A Rimini (agosto 2025) Draghi e Meloni hanno ammesso che l’Europa è debole. Osservazione corretta, ma parziale: la fragilità nasce dall’aver amministrato il continente con logiche subalterne, in un ordine che non esiste più. Oggi tutti i leader riconoscono che l’Europa conta poco, ma nessuno spiega perché. Il declino non è destino: è esito di scelte, e porta la firma di chi oggi lo denuncia senza correggerne le radici.

Che fare? In casa, costruire le fondamenta

Senza investimenti l’autonomia è un’illusione. Cinque i pilastri, concatenati l’uno all’altro: 1) materie prime critiche, da estrarre e riciclare con procedure rapide e capitali pazienti; 2) energia, assicurata da contratti a lungo termine, stoccaggi e reti integrate — per ridurre un differenziale di costo con gli USA che oggi erode la competitività europea; 3) tecnologia, con investimenti pubblici, standard comuni e filiere deep-tech — dall’AI alla green tech — sostenute da domanda istituzionale che faccia da traino; 4) difesa, con capacità navali, aeree e cibernetiche integrate in una filiera industriale europea, perché senza sicurezza militare non esiste autonomia geopolitica; e 5) capitale di rischio, attraverso un vero mercato unico dei capitali, altrimenti startup e innovazione emigrano. Per finanziare questa nuova architettura serve un passo politico: il debito comune europeo è un’ovvia necessità, non un tabù.

All’esterno, una strategia a geometria variabile

In un sistema multipolare non esistono alleanze eterne: contano le convenienze, non le fedeltà. Con la Russia, quando le condizioni lo consentiranno, la priorità sarà assicurarsi energia e metalli, indispensabili alle filiere industriali. Con il Mediterraneo e il Medio Oriente, la sfida è accedere a capitali, logistica, e mercati — i soli fondi sovrani del Golfo superano i 4.000 miliardi di dollari; la regione conta 250 milioni di under-25 e una domanda crescente che può trainare beni e servizi europei. Con i paesi avanzati, la posta in gioco è la tecnologia e la definizione degli standard globali. Interdipendenza sì, ma contrattuale e reversibile: deve garantire margini di manovra senza cedere sovranità.

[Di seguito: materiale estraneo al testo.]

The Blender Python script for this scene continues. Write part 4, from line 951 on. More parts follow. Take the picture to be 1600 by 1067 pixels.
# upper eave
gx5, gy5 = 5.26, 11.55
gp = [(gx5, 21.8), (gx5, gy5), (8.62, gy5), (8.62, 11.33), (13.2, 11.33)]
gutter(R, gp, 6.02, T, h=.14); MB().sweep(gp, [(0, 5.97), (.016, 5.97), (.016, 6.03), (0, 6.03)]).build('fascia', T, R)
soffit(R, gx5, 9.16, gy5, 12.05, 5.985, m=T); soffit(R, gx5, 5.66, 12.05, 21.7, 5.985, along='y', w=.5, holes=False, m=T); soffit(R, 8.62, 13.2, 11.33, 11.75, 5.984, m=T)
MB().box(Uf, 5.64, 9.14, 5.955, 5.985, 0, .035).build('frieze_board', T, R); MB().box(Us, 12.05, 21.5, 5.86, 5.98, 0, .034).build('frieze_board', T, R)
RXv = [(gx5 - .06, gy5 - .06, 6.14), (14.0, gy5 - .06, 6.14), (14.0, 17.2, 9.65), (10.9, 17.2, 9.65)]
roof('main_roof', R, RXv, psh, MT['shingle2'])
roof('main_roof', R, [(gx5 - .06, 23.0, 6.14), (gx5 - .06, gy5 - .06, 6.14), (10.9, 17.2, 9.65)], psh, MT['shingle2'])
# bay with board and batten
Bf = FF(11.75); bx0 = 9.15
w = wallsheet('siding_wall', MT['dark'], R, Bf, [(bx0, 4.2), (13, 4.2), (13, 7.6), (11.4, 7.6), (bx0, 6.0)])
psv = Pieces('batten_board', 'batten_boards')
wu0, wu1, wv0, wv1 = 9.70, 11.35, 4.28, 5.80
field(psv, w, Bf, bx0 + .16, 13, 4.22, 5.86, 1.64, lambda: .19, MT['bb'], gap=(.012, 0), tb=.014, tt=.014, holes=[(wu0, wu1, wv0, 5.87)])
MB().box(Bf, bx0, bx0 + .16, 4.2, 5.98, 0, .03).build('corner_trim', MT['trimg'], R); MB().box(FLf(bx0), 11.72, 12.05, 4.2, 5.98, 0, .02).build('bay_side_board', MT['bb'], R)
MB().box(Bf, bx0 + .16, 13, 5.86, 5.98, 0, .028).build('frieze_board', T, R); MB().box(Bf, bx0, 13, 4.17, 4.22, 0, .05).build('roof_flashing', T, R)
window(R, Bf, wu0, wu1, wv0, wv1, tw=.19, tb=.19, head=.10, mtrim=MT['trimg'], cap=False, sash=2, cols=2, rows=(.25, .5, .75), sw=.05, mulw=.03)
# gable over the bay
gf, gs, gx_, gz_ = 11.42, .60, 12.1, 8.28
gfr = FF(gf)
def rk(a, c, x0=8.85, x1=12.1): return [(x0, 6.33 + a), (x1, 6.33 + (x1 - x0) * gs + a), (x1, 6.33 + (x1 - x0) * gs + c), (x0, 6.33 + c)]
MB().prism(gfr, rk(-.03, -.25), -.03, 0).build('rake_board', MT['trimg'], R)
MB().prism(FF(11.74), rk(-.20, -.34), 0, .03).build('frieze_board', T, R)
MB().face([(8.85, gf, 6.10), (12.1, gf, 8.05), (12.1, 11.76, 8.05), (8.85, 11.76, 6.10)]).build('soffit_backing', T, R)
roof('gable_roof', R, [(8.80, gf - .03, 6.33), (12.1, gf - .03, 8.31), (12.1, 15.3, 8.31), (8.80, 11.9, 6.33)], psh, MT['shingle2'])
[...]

La cultura è infrastruttura strategica

Un’Europa che ambisce a diventare terzo polo tra Stati Uniti e Cina non può contare solo su fabbriche e arsenali. Deve integrarsi con i vicini, puntando sulle radici culturali. Insieme, Europa, Mediterraneo e Russia superano 1,1 miliardi di abitanti: un bacino demografico paragonabile a quello di Cina e India. Ibn Khaldûn ricordava che le potenze cadono quando perdono coesione e la capacità di collaborare con i paesi limitrofi. La tradizione russa — da Tolstoj a Dostoevskij, da Čajkovskij a Kandinskij — è strumento di conoscenza e leva di potere. Serve a leggere il mondo, prevenire errori, pesare davvero.

Per contare, l’Europa deve tornare a decidere

Due compiti, semplici da enunciare e difficili da realizzare: far rinascere casa propria e tenere in equilibrio i pesi del mondo. Servono leader con responsabilità chiare e liberi da dipendenze, capaci di dire sì quando conviene e no quando serve. Il vecchio mondo è finito; il nuovo non aspetta.